I like Android development. But you go off the beaten path and, well …

I’ve written some custom ListView objects that get rendered depending on what kind of device is needed for a home automation app I’m working on.

So far so bad.

Now you need to be able to turn that device on or off.

Tricky.

On the phone’s screen there is a button for every item displayed, each showing the correct value. 

BUT … inside it reuses the object that has been created. I have attached listeners to the button that mean when you toggle it off or on it sends a message to the underlying device.

It does. But then it sends messages to ALL the devices of the same type, because I’ve attached the listeners to what is basically the same GUI over and over again.
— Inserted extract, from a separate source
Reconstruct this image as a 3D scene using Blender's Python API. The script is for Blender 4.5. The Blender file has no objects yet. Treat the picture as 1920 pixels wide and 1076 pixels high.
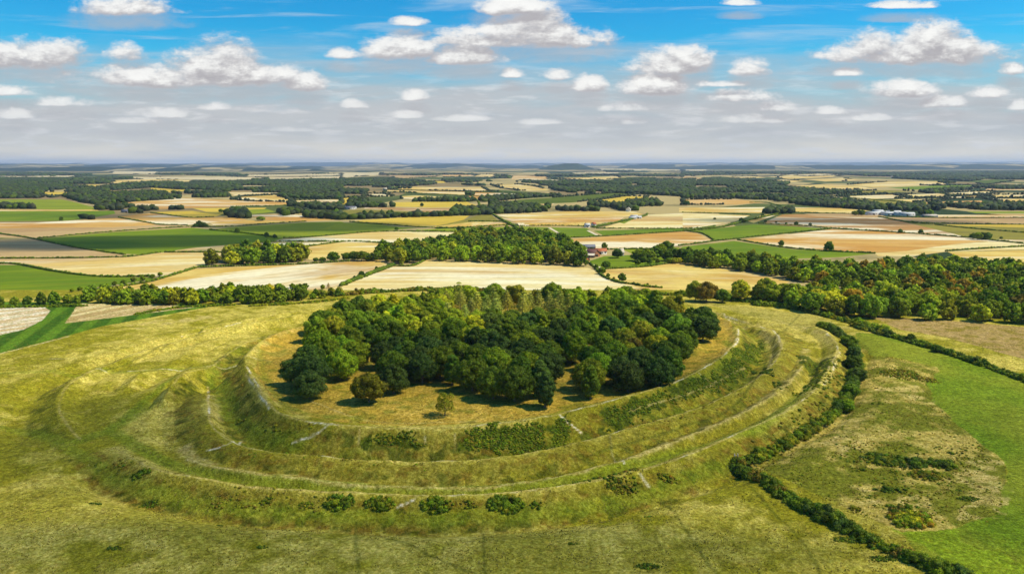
import bpy, math, random
import numpy as np, time
T0 = time.time()
def tick(s): print("TICK", s, round(time.time()-T0, 1))
from mathutils import Vector, geometry
S = bpy.context.scene
C = S.collection
R = math.radians
rng = np.random.default_rng(7)
random.seed(7)

# ------------------------------------------------------------------ camera
CAMH, F = 110.0, 1478.0                 # drone height, focal length in pixels of a 1920 wide frame
YH = 308.0                              # row of the level horizon
PITCH = math.atan((538 - YH) / F)
cd = bpy.data.cameras.new('camera'); cam = bpy.data.objects.new('camera', cd); C.objects.link(cam)
cam.location = (0, 0, CAMH); cam.rotation_euler = (math.pi/2 - PITCH, 0, 0)
cd.sensor_width = 36; cd.lens = F / 1920 * 36; cd.clip_start = 1; cd.clip_end = 200000
S.camera = cam
S.view_settings.view_transform = 'Standard'; S.view_settings.look = 'None'
S.view_settings.exposure = 0.40; S.view_settings.gamma = 1
S.render.resolution_x, S.render.resolution_y = 1024, 573
S.render.engine = 'CYCLES'

# ------------------------------------------------------------------ light
SUN_EL, SUN_AZ = R(52), R(93)           # azimuth clockwise from +Y (the way the camera looks)
sd = Vector((math.sin(SUN_AZ)*math.cos(SUN_EL), math.cos(SUN_AZ)*math.cos(SUN_EL), math.sin(SUN_EL)))
ld = bpy.data.lights.new('sun', 'SUN'); ld.energy = 4.3; ld.angle = R(0.6); ld.color = (1.0, 0.91, 0.72)
sun = bpy.data.objects.new('sun', ld); C.objects.link(sun)
sun.rotation_euler = sd.to_track_quat('Z', 'Y').to_euler()

class NT:
    """small helper to write node trees as expressions"""
    def __init__(s, tree): s.t = tree; s.n = tree.nodes; s.l = tree.links
    def put(s, sock, v):
        if isinstance(v, bpy.types.NodeSocket): s.l.new(v, sock)
        elif v is not None:
            try: sock.default_value = v
            except Exception: sock.default_value = tuple(v) + (1,)
    def node(s, typ, out=0, props=None, **ins):
        n = s.n.new(typ)
        for k, v in (props or {}).items(): setattr(n, k, v)
        for k, v in ins.items():
            k = k.replace('_', ' ')
            s.put(n.inputs[int(k[1:])] if k[0] == 'i' and k[1:].isdigit() else n.inputs[k], v)
        return n.outputs[out]
    def m(s, op, a, b=None, c=None, clamp=False):
        n = s.n.new('ShaderNodeMath'); n.operation = op; n.use_clamp = clamp
        for i, v in enumerate((a, b, c)):
            if v is not None: s.put(n.inputs[i], v)
        return n.outputs[0]
    def mix(s, fac, a, b, blend='MIX'):
        n = s.n.new('ShaderNodeMix'); n.data_type = 'RGBA'; n.blend_type = blend; n.clamp_factor = True
        s.put(n.inputs[0], fac); s.put(n.inputs[6], a); s.put(n.inputs[7], b)
        return n.outputs[2]
    def ss(s, x, a, b, lo=0.0, hi=1.0):
        n = s.n.new('ShaderNodeMapRange'); n.interpolation_type = 'SMOOTHSTEP'
        s.put(n.inputs[0], x); s.put(n.inputs[1], a); s.put(n.inputs[2], b); s.put(n.inputs[3], lo); s.put(n.inputs[4], hi)
        return n.outputs[0]
    def noise(s, vec, scale, detail=3, rough=0.55, dist=0.0, out=0):
        return s.node('ShaderNodeTexNoise', out, None, Vector=vec, Scale=scale, Detail=detail, Roughness=rough, Distortion=dist)
    def xyz(s, x, y, z):
        return s.node('ShaderNodeCombineXYZ', 0, None, X=x, Y=y, Z=z)
    def mapping(s, vec, scale=(1, 1, 1), rot=(0, 0, 0), loc=(0, 0, 0)):
        return s.node('ShaderNodeMapping', 0, None, Vector=vec, Scale=scale, Rotation=rot, Location=loc)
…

So it looks right on the screen, but underneath all that happened was things were set in the right order so they display correctly. Right at the end of the call chain it sets the value back just for fun.

OK – let’s get it to tell me the ID of whichever row was tapped and only allow commands to be sent to that device. Nope. The button has the focus and won’t tell it’s container there was a tap and I’ve tried all the suggestions google could find for me. So the listener doesn’t ever get fired.
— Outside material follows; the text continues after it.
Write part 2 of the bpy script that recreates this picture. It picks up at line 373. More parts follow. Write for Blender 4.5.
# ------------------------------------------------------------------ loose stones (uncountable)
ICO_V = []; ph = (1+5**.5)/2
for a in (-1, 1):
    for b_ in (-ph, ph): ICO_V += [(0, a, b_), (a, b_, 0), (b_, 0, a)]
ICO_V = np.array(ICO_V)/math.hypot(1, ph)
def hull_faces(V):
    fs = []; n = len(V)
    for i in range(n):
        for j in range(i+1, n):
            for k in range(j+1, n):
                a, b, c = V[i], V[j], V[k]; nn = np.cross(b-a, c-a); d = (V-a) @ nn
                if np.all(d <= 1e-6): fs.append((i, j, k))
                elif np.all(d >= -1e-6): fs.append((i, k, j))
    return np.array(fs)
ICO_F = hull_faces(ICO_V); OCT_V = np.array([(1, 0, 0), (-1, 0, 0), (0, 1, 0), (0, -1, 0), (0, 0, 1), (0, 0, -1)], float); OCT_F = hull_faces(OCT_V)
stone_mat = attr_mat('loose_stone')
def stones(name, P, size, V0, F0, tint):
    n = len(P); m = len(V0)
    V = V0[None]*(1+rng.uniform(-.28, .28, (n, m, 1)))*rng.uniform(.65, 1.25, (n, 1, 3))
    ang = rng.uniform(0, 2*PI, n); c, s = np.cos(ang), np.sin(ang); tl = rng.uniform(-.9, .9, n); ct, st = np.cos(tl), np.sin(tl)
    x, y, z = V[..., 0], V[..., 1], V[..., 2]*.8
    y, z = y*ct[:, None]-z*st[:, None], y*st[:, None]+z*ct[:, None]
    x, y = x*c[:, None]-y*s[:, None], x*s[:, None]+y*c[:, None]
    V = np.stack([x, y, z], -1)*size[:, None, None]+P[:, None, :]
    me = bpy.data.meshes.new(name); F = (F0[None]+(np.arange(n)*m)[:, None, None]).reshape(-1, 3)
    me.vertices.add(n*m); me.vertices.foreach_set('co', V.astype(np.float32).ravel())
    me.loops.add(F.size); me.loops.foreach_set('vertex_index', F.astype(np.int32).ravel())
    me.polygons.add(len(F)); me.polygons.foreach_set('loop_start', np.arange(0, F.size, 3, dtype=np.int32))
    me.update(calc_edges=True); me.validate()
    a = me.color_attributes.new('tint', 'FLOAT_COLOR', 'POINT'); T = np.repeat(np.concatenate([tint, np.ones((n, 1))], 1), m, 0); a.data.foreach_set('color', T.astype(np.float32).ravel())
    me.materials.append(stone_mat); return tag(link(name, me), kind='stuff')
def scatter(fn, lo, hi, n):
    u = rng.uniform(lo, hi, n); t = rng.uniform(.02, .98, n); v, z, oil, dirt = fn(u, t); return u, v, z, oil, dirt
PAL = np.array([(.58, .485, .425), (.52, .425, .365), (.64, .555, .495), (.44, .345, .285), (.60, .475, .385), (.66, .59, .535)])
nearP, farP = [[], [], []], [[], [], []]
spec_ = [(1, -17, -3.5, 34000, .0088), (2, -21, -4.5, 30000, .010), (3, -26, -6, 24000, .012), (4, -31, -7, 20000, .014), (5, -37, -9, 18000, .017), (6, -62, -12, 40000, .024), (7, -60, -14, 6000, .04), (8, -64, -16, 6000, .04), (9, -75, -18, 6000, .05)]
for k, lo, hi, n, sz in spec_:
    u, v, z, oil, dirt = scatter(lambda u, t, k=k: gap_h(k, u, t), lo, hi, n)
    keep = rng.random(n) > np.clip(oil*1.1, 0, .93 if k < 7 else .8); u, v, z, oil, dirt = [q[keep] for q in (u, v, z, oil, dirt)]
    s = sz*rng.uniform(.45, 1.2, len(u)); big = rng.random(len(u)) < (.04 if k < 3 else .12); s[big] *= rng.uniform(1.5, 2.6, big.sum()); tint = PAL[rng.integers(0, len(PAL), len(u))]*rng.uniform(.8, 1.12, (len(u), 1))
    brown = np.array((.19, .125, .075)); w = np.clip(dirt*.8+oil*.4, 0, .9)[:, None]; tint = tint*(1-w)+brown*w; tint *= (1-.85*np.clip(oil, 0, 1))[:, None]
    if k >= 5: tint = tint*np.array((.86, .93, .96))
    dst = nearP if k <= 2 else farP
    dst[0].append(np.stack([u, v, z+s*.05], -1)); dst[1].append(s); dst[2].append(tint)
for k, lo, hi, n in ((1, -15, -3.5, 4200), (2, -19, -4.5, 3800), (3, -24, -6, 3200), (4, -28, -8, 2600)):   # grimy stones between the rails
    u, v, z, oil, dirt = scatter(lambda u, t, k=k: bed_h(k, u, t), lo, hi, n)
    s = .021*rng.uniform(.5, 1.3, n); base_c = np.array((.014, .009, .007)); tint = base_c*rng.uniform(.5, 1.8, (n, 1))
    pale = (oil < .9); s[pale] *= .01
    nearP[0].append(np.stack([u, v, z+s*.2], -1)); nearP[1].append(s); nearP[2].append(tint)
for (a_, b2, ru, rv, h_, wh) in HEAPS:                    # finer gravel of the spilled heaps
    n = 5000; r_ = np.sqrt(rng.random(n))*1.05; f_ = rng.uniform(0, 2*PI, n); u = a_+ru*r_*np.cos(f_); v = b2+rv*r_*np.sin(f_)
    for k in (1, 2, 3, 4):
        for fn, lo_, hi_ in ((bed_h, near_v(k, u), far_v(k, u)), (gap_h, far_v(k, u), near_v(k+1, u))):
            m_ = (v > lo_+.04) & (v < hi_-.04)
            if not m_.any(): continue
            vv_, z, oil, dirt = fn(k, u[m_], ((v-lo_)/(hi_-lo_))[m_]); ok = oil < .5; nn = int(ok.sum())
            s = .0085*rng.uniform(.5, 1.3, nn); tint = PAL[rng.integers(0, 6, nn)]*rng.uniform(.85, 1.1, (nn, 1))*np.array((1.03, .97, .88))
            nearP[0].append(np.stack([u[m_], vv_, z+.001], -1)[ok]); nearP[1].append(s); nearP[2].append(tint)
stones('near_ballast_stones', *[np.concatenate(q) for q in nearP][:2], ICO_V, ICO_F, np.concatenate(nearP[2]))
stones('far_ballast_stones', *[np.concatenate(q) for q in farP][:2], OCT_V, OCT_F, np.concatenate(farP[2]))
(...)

I think I’m going to have to short circuit the views and create them by hand, so each is a separate object with its own button etc. defined with its own listeners.

List View is designed to work with thousands of elements of homogenous data that can be tapped on and treated as a unit. But actually, for the case where there’s only a few that might have other things on them, it just doesn’t work.

I’ll have another look on line tomorrow.

By the way – I’d lay money that iOS Table View has similar problems, before people start doing the fanboi thing.